-------- DATA EXCERPT --------

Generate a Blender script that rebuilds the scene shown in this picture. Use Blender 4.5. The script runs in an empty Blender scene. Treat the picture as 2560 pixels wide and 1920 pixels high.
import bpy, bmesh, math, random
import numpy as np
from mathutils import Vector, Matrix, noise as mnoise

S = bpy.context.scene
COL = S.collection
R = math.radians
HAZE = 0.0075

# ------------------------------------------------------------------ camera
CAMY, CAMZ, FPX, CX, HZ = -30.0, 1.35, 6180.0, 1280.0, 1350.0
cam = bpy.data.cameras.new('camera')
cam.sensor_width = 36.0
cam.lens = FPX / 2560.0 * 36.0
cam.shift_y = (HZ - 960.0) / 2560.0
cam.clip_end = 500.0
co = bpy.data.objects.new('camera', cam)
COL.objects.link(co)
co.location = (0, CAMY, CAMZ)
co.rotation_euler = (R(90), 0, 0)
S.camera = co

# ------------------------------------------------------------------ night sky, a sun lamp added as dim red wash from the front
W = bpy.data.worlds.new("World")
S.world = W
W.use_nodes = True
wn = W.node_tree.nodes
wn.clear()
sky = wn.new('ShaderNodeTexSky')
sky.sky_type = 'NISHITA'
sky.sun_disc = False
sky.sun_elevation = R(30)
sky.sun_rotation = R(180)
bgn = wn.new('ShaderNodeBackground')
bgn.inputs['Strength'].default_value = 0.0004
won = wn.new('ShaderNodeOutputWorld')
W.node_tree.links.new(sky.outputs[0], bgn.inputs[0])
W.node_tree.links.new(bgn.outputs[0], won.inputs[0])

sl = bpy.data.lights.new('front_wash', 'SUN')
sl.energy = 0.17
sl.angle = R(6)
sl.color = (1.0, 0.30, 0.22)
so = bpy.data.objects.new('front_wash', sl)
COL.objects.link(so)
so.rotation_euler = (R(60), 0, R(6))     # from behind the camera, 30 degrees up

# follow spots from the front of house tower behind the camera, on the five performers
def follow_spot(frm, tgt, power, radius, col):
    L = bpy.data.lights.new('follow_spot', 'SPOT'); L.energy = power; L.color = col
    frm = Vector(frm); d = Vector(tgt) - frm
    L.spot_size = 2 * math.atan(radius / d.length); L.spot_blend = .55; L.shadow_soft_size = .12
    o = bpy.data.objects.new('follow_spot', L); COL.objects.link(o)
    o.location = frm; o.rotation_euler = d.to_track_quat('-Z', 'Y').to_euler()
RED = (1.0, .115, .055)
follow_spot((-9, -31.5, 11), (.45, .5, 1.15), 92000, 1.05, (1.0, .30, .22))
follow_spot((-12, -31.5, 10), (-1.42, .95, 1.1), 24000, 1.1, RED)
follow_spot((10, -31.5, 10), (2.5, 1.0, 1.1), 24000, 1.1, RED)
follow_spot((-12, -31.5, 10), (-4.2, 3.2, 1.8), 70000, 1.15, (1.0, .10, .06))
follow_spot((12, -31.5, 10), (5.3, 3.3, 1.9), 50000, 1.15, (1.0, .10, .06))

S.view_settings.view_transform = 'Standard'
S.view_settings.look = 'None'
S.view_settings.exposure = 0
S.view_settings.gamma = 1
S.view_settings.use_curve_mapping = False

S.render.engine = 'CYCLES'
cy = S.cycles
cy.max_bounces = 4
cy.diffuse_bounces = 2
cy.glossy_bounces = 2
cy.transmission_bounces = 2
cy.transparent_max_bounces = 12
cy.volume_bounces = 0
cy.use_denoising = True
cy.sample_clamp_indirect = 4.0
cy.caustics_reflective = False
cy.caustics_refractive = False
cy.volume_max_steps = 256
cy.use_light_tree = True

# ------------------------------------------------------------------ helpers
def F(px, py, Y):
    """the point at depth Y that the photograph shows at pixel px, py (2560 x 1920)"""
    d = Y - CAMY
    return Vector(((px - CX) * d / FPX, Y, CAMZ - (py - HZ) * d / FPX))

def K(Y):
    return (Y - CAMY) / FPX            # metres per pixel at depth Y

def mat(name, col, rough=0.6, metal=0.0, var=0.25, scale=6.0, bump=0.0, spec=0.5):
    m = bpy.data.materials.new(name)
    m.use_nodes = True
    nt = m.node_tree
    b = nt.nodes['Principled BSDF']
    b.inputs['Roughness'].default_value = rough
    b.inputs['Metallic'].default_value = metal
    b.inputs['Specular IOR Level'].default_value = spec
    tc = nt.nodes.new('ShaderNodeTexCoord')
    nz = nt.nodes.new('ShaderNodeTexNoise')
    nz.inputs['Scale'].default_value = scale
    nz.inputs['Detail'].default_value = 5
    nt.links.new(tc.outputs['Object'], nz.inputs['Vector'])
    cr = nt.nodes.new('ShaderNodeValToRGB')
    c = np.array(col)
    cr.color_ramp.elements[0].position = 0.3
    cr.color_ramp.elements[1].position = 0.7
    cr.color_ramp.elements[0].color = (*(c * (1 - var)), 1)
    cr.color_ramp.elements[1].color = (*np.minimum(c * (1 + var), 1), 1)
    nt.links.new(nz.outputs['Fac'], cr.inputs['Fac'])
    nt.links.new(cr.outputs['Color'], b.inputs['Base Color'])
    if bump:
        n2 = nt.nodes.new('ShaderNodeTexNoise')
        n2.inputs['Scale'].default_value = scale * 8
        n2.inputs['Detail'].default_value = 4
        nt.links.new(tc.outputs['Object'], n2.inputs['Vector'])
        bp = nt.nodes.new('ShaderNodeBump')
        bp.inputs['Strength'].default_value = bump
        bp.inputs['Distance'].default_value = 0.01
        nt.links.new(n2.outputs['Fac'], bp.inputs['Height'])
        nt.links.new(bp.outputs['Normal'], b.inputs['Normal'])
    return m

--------

■ WORK TO BE COMPLETED:
Transcribe the material above in its entirety. Match it exactly.

■ RESULT:
Generate a Blender script that rebuilds the scene shown in this picture. Use Blender 4.5. The script runs in an empty Blender scene. Treat the picture as 2560 pixels wide and 1920 pixels high.
import bpy, bmesh, math, random
import numpy as np
from mathutils import Vector, Matrix, noise as mnoise

S = bpy.context.scene
COL = S.collection
R = math.radians
HAZE = 0.0075

# ------------------------------------------------------------------ camera
CAMY, CAMZ, FPX, CX, HZ = -30.0, 1.35, 6180.0, 1280.0, 1350.0
cam = bpy.data.cameras.new('camera')
cam.sensor_width = 36.0
cam.lens = FPX / 2560.0 * 36.0
cam.shift_y = (HZ - 960.0) / 2560.0
cam.clip_end = 500.0
co = bpy.data.objects.new('camera', cam)
COL.objects.link(co)
co.location = (0, CAMY, CAMZ)
co.rotation_euler = (R(90), 0, 0)
S.camera = co

# ------------------------------------------------------------------ night sky, a sun lamp added as dim red wash from the front
W = bpy.data.worlds.new("World")
S.world = W
W.use_nodes = True
wn = W.node_tree.nodes
wn.clear()
sky = wn.new('ShaderNodeTexSky')
sky.sky_type = 'NISHITA'
sky.sun_disc = False
sky.sun_elevation = R(30)
sky.sun_rotation = R(180)
bgn = wn.new('ShaderNodeBackground')
bgn.inputs['Strength'].default_value = 0.0004
won = wn.new('ShaderNodeOutputWorld')
W.node_tree.links.new(sky.outputs[0], bgn.inputs[0])
W.node_tree.links.new(bgn.outputs[0], won.inputs[0])

sl = bpy.data.lights.new('front_wash', 'SUN')
sl.energy = 0.17
sl.angle = R(6)
sl.color = (1.0, 0.30, 0.22)
so = bpy.data.objects.new('front_wash', sl)
COL.objects.link(so)
so.rotation_euler = (R(60), 0, R(6))     # from behind the camera, 30 degrees up

# follow spots from the front of house tower behind the camera, on the five performers
def follow_spot(frm, tgt, power, radius, col):
    L = bpy.data.lights.new('follow_spot', 'SPOT'); L.energy = power; L.color = col
    frm = Vector(frm); d = Vector(tgt) - frm
    L.spot_size = 2 * math.atan(radius / d.length); L.spot_blend = .55; L.shadow_soft_size = .12
    o = bpy.data.objects.new('follow_spot', L); COL.objects.link(o)
    o.location = frm; o.rotation_euler = d.to_track_quat('-Z', 'Y').to_euler()
RED = (1.0, .115, .055)
follow_spot((-9, -31.5, 11), (.45, .5, 1.15), 92000, 1.05, (1.0, .30, .22))
follow_spot((-12, -31.5, 10), (-1.42, .95, 1.1), 24000, 1.1, RED)
follow_spot((10, -31.5, 10), (2.5, 1.0, 1.1), 24000, 1.1, RED)
follow_spot((-12, -31.5, 10), (-4.2, 3.2, 1.8), 70000, 1.15, (1.0, .10, .06))
follow_spot((12, -31.5, 10), (5.3, 3.3, 1.9), 50000, 1.15, (1.0, .10, .06))

S.view_settings.view_transform = 'Standard'
S.view_settings.look = 'None'
S.view_settings.exposure = 0
S.view_settings.gamma = 1
S.view_settings.use_curve_mapping = False

S.render.engine = 'CYCLES'
cy = S.cycles
cy.max_bounces = 4
cy.diffuse_bounces = 2
cy.glossy_bounces = 2
cy.transmission_bounces = 2
cy.transparent_max_bounces = 12
cy.volume_bounces = 0
cy.use_denoising = True
cy.sample_clamp_indirect = 4.0
cy.caustics_reflective = False
cy.caustics_refractive = False
cy.volume_max_steps = 256
cy.use_light_tree = True

# ------------------------------------------------------------------ helpers
def F(px, py, Y):
    """the point at depth Y that the photograph shows at pixel px, py (2560 x 1920)"""
    d = Y - CAMY
    return Vector(((px - CX) * d / FPX, Y, CAMZ - (py - HZ) * d / FPX))

def K(Y):
    return (Y - CAMY) / FPX            # metres per pixel at depth Y

def mat(name, col, rough=0.6, metal=0.0, var=0.25, scale=6.0, bump=0.0, spec=0.5):
    m = bpy.data.materials.new(name)
    m.use_nodes = True
    nt = m.node_tree
    b = nt.nodes['Principled BSDF']
    b.inputs['Roughness'].default_value = rough
    b.inputs['Metallic'].default_value = metal
    b.inputs['Specular IOR Level'].default_value = spec
    tc = nt.nodes.new('ShaderNodeTexCoord')
    nz = nt.nodes.new('ShaderNodeTexNoise')
    nz.inputs['Scale'].default_value = scale
    nz.inputs['Detail'].default_value = 5
    nt.links.new(tc.outputs['Object'], nz.inputs['Vector'])
    cr = nt.nodes.new('ShaderNodeValToRGB')
    c = np.array(col)
    cr.color_ramp.elements[0].position = 0.3
    cr.color_ramp.elements[1].position = 0.7
    cr.color_ramp.elements[0].color = (*(c * (1 - var)), 1)
    cr.color_ramp.elements[1].color = (*np.minimum(c * (1 + var), 1), 1)
    nt.links.new(nz.outputs['Fac'], cr.inputs['Fac'])
    nt.links.new(cr.outputs['Color'], b.inputs['Base Color'])
    if bump:
        n2 = nt.nodes.new('ShaderNodeTexNoise')
        n2.inputs['Scale'].default_value = scale * 8
        n2.inputs['Detail'].default_value = 4
        nt.links.new(tc.outputs['Object'], n2.inputs['Vector'])
        bp = nt.nodes.new('ShaderNodeBump')
        bp.inputs['Strength'].default_value = bump
        bp.inputs['Distance'].default_value = 0.01
        nt.links.new(n2.outputs['Fac'], bp.inputs['Height'])
        nt.links.new(bp.outputs['Normal'], b.inputs['Normal'])
    return m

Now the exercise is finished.